A fair deal? Credit: Shutterstock Bill Gates has stated in an interview that robots who take human jobs should pay taxes. This has some obvious attractions. Not only, as Gates says, will we be able to spend the money to finance jobs for which humans are particularly suited, such as caring for children or the elderly, but robots are also unlikely to complain about tax levels, they don't use services financed by tax revenue such as education or the health services and they are most unlikely to salt away income and assets in a tax haven. What's not to like?
Well, actually, you can't tax robots any more than you can tax any other inanimate object – but Bill Gates's suggestion does address some of today's most important tax issues.

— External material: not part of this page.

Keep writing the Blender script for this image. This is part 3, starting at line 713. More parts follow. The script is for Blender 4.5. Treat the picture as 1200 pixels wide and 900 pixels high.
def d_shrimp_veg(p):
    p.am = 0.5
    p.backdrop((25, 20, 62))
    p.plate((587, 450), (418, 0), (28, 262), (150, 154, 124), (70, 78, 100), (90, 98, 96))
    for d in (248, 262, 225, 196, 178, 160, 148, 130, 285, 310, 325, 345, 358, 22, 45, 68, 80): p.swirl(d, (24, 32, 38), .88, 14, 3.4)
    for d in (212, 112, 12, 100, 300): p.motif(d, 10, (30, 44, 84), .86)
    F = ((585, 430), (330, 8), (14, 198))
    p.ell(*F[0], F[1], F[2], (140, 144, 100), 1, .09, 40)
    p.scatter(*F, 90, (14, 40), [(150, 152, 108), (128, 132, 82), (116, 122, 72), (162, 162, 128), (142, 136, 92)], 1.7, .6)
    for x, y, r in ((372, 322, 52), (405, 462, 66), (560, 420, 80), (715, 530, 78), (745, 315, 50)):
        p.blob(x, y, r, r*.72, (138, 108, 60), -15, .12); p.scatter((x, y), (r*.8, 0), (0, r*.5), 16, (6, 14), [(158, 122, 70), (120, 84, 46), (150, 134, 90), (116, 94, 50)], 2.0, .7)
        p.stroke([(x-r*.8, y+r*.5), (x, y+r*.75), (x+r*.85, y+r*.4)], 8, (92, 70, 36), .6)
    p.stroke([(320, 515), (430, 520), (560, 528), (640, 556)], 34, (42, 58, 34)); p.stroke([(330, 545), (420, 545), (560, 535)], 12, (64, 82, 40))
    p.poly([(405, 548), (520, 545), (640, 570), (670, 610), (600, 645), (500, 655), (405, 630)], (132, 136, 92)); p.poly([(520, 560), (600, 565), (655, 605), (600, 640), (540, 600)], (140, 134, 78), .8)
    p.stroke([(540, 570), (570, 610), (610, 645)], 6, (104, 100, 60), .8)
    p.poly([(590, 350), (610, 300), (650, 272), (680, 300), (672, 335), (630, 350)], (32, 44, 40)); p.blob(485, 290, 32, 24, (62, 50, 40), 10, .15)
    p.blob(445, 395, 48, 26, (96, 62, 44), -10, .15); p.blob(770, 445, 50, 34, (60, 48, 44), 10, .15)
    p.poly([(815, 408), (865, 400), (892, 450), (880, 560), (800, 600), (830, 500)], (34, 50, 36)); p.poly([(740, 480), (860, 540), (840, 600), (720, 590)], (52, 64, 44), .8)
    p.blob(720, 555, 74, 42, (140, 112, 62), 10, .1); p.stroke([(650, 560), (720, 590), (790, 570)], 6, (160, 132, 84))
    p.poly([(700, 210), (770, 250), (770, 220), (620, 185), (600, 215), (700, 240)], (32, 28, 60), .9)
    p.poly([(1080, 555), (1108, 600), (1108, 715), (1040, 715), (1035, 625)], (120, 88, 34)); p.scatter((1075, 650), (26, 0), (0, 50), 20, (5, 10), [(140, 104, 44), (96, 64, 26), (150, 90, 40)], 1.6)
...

What proportion of its tax revenue should a state raise from each of the three main tax bases; capital, labour and expenditure? And how can a state counteract tax avoidance by large companies and wealthy individuals?
Taxing robots would, in reality, be a tax on the capital employed by businesses in using them and might help to redress the long-term shift away from taxing capital. In 1981, the rate of corporation tax was 52%, although generous relief meant that the tax base was relatively narrow. This has now fallen to 20% and further reductions to 17% are planned by 2020.
By contrast, the principal expenditure tax, VAT, was originally set at 8% in 1973, but rose to 15% in 1979 and is now 20%. This means that individuals are contributing a larger proportion of tax revenue than previously through taxes on salaries and expenditure and businesses are contributing less through taxes on their profits – even though they make use of the UK's transport, financial and legal infrastructure and benefit from the education and healthcare provided to their employees.
Fairer taxation
One of the justifications for not taxing capital is that companies do not bear the economic cost of taxation through lower returns to their shareholders, but pass it on to labour and consumers through lower wages and/or higher prices. This argument is contentious.
Edward Kleinbard, Professor of Law and Business at the University of Southern California, observes that "unseemly scuffles" can ensue when this topic is discussed at academic conferences. But whereas academics can have a good punch-up, agree to differ and then retire to the bar for drinks, Kleinbard cites several US government departments and committees, who must make policy based on their assumptions, estimate that capital bears between 75% and 95% of the economic cost of corporation tax, meaning that they can only shift a small part of it onto labour and consumers.
Furthermore, when US Uncut in April 2011 issued a hoax press release purporting to be from GE, stating that it would hand back a US$$3.2 billion tax refund as "contrition for past abuses", the company's market capitalisation very briefly fell by around US$3.5 billion.
The video will load shortly On this evidence, shareholders behave as though they believe that capital bears the economic cost of corporation tax through reduced dividends. If they did not believe this, why would they have cared? On the evidence of Kleinbard and the hoax, the theory that capital does not bear the economic cost of tax would therefore appear to be a rationalising discourse put forward by those who benefit from lower taxes on capital.
Taxing robots might also help to counteract tax avoidance, because the tax would be calculated by taxing a notional salary paid to the robot, and the company would be allowed to deduct this notional payment for the purpose of corporation tax.
Tax avoidance by large multinationals typically operates by transferring taxable profits from where they economically arise to tax havens, where their presence is often no more than a brass plate on a wall and a mailbox, or even, in the case of Apple, to a company located in some mid-Atlantic limbo, whose profits were therefore not taxable in any tax jurisdiction. These companies pay the same rate of corporation tax as all other companies on their profits remaining in the UK or Ireland, but ensure that these are only a small fraction of their total profits.
In contrast, the robot tax, just like salaries, would be calculated on an amount notionally payable out of revenue and would be payable in the tax jurisdiction in which the robot was located. This would be where the revenue was economically generated and this location would be determined by economics rather than tax considerations.
Is it even possible?
Finally, Bill Gates puts forward the currently unfashionable view that governments have an important role to play in combating inequality. For the past 35 or 40 years the dominant view has been that this would be achieved through economic growth and should therefore be left to the private sector and the markets.
But Gates says that combating inequality will require large amounts of excess labour to be used to help those on lower incomes, that robots will free up this labour and that the impetus for the necessary changes must come from governments because business cannot or will not do this of their own accord.
Furthermore, he says that taxing robots will not discourage innovation. People are naturally anxious about the effects of such technology, but taxation is a better way of allaying these fears than the alternative of banning aspects of it.
Could taxation of robots ever happen? Certainly it could, but the $64,000 question is whether there is the political will to do it. It would take a major paradigm shift in our attitude towards taxation to see it as a possible force for good, rather than simply a dead weight and burden. However, in the 1960s and 1970s today's attitude towards taxation would have been equally inconceivable. Never say never.